┏━━

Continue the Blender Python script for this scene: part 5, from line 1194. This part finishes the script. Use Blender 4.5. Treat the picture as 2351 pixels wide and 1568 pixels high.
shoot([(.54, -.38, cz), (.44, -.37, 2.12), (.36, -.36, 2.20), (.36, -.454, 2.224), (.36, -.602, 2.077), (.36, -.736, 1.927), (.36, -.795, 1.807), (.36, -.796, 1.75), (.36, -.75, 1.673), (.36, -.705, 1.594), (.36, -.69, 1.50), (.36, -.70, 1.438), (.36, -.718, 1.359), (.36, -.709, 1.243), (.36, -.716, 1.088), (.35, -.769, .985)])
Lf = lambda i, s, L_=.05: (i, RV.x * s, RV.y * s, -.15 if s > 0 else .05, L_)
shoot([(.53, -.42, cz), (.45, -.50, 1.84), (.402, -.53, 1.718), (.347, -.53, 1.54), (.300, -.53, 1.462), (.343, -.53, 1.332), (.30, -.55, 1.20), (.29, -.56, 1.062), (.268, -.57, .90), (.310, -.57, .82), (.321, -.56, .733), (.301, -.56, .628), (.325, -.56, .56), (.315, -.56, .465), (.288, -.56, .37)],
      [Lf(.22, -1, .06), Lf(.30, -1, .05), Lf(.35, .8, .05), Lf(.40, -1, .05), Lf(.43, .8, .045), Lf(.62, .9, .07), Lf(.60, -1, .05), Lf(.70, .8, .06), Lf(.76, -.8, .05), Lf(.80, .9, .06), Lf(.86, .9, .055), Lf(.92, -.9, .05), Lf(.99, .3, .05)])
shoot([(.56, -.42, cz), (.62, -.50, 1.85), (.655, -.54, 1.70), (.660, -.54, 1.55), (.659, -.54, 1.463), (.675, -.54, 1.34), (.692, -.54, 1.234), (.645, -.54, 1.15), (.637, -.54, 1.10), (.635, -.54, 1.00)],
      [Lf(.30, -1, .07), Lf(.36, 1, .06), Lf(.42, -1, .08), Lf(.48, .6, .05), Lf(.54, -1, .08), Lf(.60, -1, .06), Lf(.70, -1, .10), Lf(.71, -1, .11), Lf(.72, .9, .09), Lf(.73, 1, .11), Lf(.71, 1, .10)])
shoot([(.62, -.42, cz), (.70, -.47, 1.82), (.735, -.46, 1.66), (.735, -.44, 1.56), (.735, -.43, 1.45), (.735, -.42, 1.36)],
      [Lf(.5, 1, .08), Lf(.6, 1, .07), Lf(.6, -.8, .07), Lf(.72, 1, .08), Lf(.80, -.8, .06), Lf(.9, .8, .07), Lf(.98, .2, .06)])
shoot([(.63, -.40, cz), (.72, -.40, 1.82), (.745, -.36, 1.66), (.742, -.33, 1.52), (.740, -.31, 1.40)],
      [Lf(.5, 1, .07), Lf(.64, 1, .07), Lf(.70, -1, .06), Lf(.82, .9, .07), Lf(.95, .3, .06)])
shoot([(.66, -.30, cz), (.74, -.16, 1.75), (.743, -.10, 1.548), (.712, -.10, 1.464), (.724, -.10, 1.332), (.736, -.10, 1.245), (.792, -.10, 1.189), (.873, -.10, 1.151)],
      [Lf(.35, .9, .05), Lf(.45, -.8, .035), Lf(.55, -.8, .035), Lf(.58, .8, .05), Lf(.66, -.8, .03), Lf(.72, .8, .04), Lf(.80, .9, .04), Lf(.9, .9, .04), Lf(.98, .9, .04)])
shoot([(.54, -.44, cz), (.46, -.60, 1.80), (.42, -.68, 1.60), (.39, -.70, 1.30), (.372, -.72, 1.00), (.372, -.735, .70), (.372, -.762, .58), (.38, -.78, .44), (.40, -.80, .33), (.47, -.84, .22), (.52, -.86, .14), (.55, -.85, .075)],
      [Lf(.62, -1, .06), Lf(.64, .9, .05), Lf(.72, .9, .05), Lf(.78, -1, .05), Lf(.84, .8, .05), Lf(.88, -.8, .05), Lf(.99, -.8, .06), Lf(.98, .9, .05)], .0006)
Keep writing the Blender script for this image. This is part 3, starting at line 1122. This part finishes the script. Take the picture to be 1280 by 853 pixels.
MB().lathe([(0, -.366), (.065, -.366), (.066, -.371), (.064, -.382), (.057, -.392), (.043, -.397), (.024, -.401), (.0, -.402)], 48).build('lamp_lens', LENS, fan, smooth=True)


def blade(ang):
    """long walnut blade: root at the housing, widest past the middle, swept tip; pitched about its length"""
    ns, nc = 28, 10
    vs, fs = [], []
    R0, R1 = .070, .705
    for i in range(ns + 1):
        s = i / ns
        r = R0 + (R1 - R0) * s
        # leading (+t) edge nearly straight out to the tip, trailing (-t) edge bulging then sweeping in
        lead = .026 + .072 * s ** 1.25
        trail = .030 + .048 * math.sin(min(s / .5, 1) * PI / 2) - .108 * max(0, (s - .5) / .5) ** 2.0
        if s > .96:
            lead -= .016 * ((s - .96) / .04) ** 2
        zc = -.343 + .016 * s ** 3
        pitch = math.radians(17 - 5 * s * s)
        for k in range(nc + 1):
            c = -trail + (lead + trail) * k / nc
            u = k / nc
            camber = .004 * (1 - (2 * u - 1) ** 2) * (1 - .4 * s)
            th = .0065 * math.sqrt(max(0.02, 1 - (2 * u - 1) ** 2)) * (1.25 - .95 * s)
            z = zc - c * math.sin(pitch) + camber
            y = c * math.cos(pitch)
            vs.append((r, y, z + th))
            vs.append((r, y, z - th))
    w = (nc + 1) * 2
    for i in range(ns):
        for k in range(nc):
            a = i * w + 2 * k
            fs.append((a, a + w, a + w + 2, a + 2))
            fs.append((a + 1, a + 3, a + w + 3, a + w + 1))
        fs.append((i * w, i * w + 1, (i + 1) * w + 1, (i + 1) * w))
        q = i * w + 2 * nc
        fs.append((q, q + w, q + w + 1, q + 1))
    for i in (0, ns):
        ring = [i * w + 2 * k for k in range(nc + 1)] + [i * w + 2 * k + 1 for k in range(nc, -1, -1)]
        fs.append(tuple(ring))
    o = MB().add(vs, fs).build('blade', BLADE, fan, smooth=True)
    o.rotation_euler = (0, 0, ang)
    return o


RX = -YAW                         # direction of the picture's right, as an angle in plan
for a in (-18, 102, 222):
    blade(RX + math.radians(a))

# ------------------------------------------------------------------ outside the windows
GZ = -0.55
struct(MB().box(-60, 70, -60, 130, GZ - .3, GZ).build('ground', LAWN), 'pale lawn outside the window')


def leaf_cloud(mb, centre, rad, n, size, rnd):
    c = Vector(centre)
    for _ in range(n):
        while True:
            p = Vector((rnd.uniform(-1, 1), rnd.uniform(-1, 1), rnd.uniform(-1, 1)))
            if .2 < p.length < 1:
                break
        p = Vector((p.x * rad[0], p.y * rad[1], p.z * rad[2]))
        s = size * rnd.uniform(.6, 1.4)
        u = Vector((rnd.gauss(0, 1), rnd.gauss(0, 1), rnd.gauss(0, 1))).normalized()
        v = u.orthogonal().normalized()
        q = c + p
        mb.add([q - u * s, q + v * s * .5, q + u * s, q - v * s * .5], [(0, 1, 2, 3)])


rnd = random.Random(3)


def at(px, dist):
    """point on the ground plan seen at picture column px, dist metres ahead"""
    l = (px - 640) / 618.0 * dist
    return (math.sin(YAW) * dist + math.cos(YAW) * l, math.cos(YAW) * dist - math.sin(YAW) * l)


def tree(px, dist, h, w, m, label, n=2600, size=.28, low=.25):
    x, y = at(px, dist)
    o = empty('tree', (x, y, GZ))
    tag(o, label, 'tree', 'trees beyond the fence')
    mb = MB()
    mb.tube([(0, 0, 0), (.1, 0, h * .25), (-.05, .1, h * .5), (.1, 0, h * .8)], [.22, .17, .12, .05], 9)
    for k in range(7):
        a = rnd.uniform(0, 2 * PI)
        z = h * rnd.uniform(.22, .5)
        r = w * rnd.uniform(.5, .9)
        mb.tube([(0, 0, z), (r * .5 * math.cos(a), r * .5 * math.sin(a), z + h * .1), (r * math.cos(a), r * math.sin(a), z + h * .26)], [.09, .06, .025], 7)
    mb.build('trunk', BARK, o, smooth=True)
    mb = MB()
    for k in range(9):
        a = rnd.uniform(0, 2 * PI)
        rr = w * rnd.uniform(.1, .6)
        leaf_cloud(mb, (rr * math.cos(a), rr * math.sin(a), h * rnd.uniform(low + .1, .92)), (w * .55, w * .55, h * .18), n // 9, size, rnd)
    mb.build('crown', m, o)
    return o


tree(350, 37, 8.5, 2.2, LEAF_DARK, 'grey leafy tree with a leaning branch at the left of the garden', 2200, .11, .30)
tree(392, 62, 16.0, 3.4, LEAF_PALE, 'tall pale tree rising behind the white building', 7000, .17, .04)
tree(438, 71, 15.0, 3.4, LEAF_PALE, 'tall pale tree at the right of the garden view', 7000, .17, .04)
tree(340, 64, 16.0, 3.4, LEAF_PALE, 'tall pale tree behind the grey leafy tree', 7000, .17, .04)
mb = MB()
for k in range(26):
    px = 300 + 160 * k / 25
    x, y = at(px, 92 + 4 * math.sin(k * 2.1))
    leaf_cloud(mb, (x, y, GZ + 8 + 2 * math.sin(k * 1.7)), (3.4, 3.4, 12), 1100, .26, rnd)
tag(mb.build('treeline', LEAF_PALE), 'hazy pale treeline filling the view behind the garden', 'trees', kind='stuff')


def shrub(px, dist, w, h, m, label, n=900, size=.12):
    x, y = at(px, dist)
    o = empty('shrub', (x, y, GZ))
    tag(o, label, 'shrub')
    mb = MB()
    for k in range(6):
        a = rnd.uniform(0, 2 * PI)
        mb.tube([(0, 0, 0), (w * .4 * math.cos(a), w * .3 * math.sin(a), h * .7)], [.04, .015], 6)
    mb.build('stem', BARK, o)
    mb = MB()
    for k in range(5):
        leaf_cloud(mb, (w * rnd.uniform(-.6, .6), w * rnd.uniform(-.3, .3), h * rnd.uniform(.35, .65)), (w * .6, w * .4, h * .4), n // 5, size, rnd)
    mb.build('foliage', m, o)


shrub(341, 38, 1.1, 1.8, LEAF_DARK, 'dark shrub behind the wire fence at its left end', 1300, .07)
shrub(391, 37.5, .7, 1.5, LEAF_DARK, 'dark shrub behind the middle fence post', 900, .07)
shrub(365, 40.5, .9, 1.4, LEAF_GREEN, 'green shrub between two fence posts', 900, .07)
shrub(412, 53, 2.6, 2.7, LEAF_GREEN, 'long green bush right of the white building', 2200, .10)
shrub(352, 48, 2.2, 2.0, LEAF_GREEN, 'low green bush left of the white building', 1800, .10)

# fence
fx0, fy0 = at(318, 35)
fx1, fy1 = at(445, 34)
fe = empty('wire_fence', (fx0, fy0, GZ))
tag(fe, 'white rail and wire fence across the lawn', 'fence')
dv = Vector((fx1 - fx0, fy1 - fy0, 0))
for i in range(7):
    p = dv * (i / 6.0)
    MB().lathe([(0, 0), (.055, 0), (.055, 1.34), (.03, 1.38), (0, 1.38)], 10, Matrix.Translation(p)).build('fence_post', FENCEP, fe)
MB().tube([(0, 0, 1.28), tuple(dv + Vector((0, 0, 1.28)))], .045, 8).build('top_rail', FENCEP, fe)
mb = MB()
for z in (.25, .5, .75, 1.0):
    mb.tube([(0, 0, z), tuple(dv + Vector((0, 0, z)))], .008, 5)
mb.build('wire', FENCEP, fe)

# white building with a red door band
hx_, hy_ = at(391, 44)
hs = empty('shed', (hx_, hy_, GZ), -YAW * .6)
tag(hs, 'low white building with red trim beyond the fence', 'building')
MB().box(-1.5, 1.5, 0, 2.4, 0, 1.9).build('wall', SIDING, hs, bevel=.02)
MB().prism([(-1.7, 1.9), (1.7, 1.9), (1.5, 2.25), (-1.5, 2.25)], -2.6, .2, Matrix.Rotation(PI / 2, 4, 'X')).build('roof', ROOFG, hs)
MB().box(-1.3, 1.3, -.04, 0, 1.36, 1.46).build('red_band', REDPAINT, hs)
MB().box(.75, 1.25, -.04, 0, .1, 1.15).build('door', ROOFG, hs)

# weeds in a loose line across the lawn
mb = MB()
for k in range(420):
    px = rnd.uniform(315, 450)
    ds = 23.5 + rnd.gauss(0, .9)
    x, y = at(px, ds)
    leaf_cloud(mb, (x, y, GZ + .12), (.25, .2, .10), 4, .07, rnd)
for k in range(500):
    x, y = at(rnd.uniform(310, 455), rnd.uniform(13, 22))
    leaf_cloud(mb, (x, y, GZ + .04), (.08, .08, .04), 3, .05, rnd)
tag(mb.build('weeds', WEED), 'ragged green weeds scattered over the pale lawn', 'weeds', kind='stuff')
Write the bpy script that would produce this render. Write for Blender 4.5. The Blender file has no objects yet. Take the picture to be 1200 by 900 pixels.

┗━━

From the records above, quote only the lines running from the line with "tree(392, 62, 16.0, 3.4, LEAF_PALE, 'tall" to the line with "tree(438, 71, 15.0, 3.4, LEAF_PALE, 'tall", both lines included.

→ Correct result:
tree(392, 62, 16.0, 3.4, LEAF_PALE, 'tall pale tree rising behind the white building', 7000, .17, .04)
tree(438, 71, 15.0, 3.4, LEAF_PALE, 'tall pale tree at the right of the garden view', 7000, .17, .04)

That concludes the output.